FILE- In this Nov. 29, 2006, file photo, steam rises from the huge boiler units at the coal-fired Jim Bridger Power Plant east of Rock Springs, Wyo. Wyoming's governor is promoting a Trump administration study that says capturing carbon dioxide emitted by coal-fired power plants would be an economical way to curtail the pollution — findings questioned by a utility that owns the plants and wants to shift away from the fossil fuel in favor of wind and solar energy. Supporters say carbon capture would save coal by pumping carbon dioxide — a greenhouse gas emitted by power plants — underground instead of into the atmosphere. (Jeff Gearino/The Casper Star-Tribune via AP)

The ideas in and behind the write-in letter in favor of the Baker-Shultz plan deserved a response.

The real Republican response to climate change is market focused.

The Baker-Shultz plan is promoted as a better climate change response.

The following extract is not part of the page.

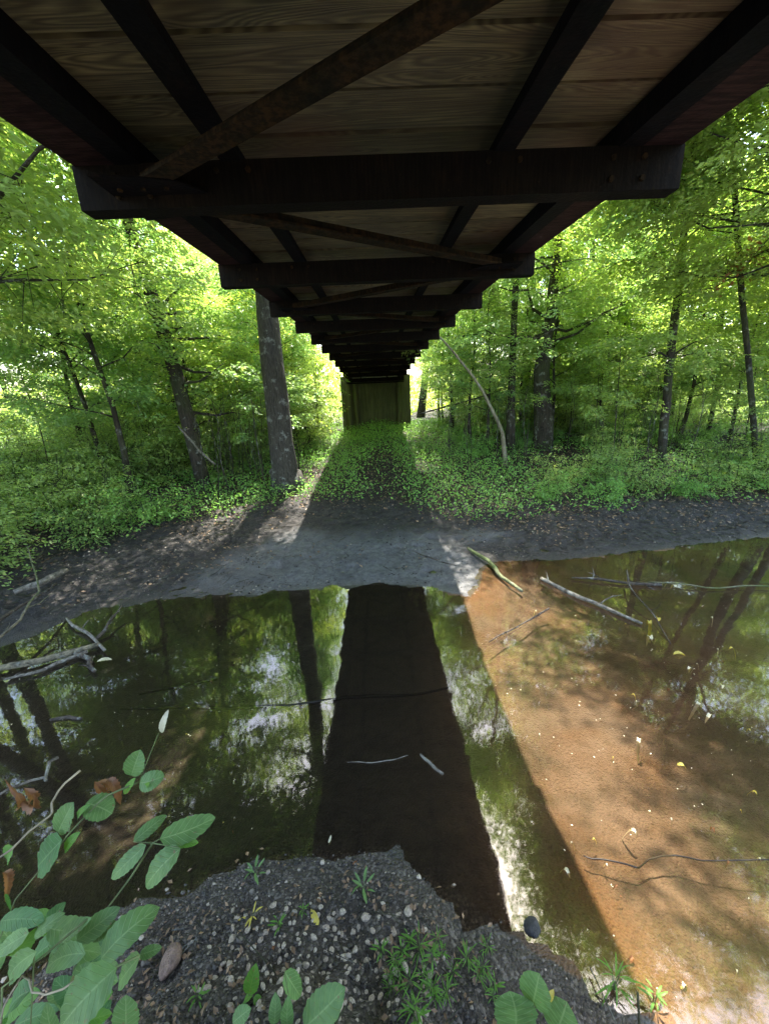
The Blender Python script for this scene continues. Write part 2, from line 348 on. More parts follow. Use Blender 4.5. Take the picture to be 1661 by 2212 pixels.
# water
def water_mat():
    m = newmat('stream_water'); t = NT(m); co = t.coord('Object')
    h = t.math('ADD', t.noise(co, 1.3, 2, .5), t.math('MULTIPLY', t.noise(co, 6, 2, .5), .12))
    bp = t.n('ShaderNodeBump'); bp.inputs['Strength'].default_value = .14; bp.inputs['Distance'].default_value = .03; t.l(h, bp.inputs['Height'])
    fr = t.n('ShaderNodeFresnel'); fr.inputs[0].default_value = 1.36; t.l(bp.outputs[0], fr.inputs['Normal'])
    gl = t.n('ShaderNodeBsdfGlossy'); gl.inputs['Roughness'].default_value = .035; gl.inputs[0].default_value = (1, 1, 1, 1); t.l(bp.outputs[0], gl.inputs['Normal'])
    tr = t.n('ShaderNodeBsdfTransparent'); tr.inputs[0].default_value = (.84, .77, .66, 1)
    ms = t.n('ShaderNodeMixShader'); t.l(t.math('MULTIPLY_ADD', fr.outputs[0], 1.35, .025), ms.inputs[0]); df = t.n('ShaderNodeBsdfDiffuse'); df.inputs[0].default_value = (.075, .062, .045, 1); mk = t.n('ShaderNodeMixShader'); mk.inputs[0].default_value = .07
    t.l(tr.outputs[0], mk.inputs[1]); t.l(df.outputs[0], mk.inputs[2]); t.l(mk.outputs[0], ms.inputs[1]); t.l(gl.outputs[0], ms.inputs[2])
    t.l(ms.outputs[0], t.out.inputs[0]); return m
wm = MB(); wx = np.linspace(-60, 60, 41); wy = np.linspace(-26, 10, 13)
WX, WY = np.meshgrid(wx, wy); wm.v = [np.stack([WX.ravel(), WY.ravel(), np.zeros(WX.size)], 1)]; wm.n = WX.size
ii = (np.arange(12)[:, None]*41+np.arange(40)[None, :]).ravel(); wm.f = [np.stack([ii, ii+1, ii+42, ii+41], 1)]
water = wm.build('water', water_mat()); tag(water, 'shallow still stream water reflecting the bridge and trees', kind='structure')

# ---------------------------------------------------------------- footbridge
XL, XR, Y0, DY = -1.277, 1.443, 2.17, 1.693
def zb(y): return 3.38+.096*y*(1-y/20.)
BH, BW, SH = .17, .09, .10
bridge = empty('footbridge', (.083, 10, 3.4)); tag(bridge, 'narrow timber-decked steel footbridge seen from underneath, spanning the stream', 'bridge')
inv = Matrix.Translation(-bridge.location)
def bpart(mb, name, mat, smooth=False):
    for i, v in enumerate(mb.v): mb.v[i] = v-np.array(bridge.location)
    return mb.build(name, mat, bridge, smooth)
ys_b = [Y0-DY*k for k in (3, 2, 1)]+[Y0+DY*k for k in range(0, 11)]
YS, YE = -4.2, Y0+DY*10+.25
for y in ys_b:
    mb = MB(); z = zb(y)
    # channel-section floor beam: web with flanges, slightly ragged top edge
    mb.box((XL, y-BW, z), (XR, y-BW+.018, z+BH)); mb.box((XL, y-BW+.018, z), (XR, y, z+.016)); mb.box((XL, y-BW+.018, z+BH-.016), (XR, y, z+BH))
    mb.box((XL, y-BW+.0185, z+.0165), (XL+.012, y-.002, z+BH-.0165)); mb.box((XR-.012, y-BW+.0185, z+.0165), (XR, y-.002, z+BH-.0165))
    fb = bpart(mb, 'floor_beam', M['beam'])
    if 0 < y < 8:
        for xc in (XL+.25, -.58, .63, XR-.25):
            for dx in (-.07, .07):
                for dz in ((.045, .125) if abs(xc) > 1 else (.13,)):
                    bm_ = MB(); c_ = Vector((xc+dx, y-BW-.010, z+dz)); bm_.path([c_, c_+Vector((0, .0125, 0))], [.012, .013], 6); bo = bpart(bm_, 'bolt', M['rust']); bo.parent = fb
def strip(x0, x1, dz0, dz1, n=44, a=YS, b=YE):
    mb = MB(); ys = np.linspace(a, b, n); vs = []
    for y in ys:
        z = zb(y); vs += [(x0, y, z+dz0), (x1, y, z+dz0), (x1, y, z+dz1), (x0, y, z+dz1)]
    fs = [(4*i+k, 4*i+(k+1) % 4, 4*i+4+(k+1) % 4, 4*i+4+k) for i in range(n-1) for k in range(4)]+[(3, 2, 1, 0), tuple(4*(n-1)+k for k in range(4))]
    return mb.add(vs, fs)
for xc in (-.58, .63):
    mb = strip(xc-.012, xc+.012, BH+.004, BH+SH-.002); mb2 = strip(xc-.045, xc+.045, BH+.001, BH+.013)
    mb.add(np.concatenate(mb2.v), mb2.f)
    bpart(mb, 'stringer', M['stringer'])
# edge members: dark inner stringer and rusty red outer channel, both sides
for sx, xe in ((-1, XL), (1, XR)):
    a, b = sorted((xe-sx*.30, xe-sx*.1915)); bpart(strip(a, b, BH+.002, BH+SH-.002), 'edge_stringer', M['stringer'])
    a, b = sorted((xe-sx*.19, xe-sx*.012)); bpart(strip(a, b, BH+.003, BH+.15), 'bottom_chord', M['redpaint'])
    a, b = sorted((xe-sx*.16, xe-sx*.04)); bpart(strip(a, b, 1.55, 1.65), 'top_chord', M['redpaint'])
    for i, y in enumerate(ys_b):
        mb = MB(); z = zb(y); xm = xe-sx*.10
        mb.box((xm-.035, y-.075, z+BH+.152), (xm+.035, y-.005, z+1.549)); bpart(mb, 'truss_post', M['redpaint'])
        if i < len(ys_b)-1:
            y2 = ys_b[i+1]; mb = MB(); lo, hi = (z+.36, zb(y2)+1.5) if i % 2 else (z+1.5, zb(y2)+.36)
            mb.bar((xm, y+.03, lo), (xm, y2-.11, hi), .05, .05); bpart(mb, 'truss_diagonal', M['redpaint'])
    for k, dz in enumerate((.55, .85, 1.15)):
        xm = xe-sx*.19; bpart(strip(xm-.012, xm+.012, dz, dz+.04), 'rail', M['stringer'])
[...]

The opening addresses global warming, minimizes it, and then takes a “market” stance that would make Adam Smith sob. The plan entirely misses the opportunity to let the market actually respond.

Carbon dividends and taxes aren’t like cigarette taxes. Sin taxes reduce the number of people addicted to poison. We’re already dependent. It’s already killing us and isn’t slowing. If Coca-Cola still had cocaine in it, everyone was addicted, and they didn’t even have to label it for kids, the response wouldn’t be “Pay a fee.” or “Please limit the cocaine to 50mg a can.” The response is to stop giving them money. Clean energy is getting cheaper anyway. If the alternative to regulation is the market then we should actually use the market, regulation or not. These companies are awful and don’t care. Move the money.

Investing in alternatives and the surrounding infrastructure not only increases competition and supports a better product, but also means more jobs in the community. With the economy last year this went from important to essential.

Political parties help politicians first and always have. Washington warned about them for a reason. Nevertheless, good ideas such as helping the middle class, smart economics and taking responsibility, are supposed to be conservative principles. Meanwhile, the fossil fuel industry is functionally an unchecked government, even without the fact that it owns ours. Any conservative in favor of bad policy in the name of fossil fuels isn’t really following the principles that got them elected and certainly can’t call anyone a RINO.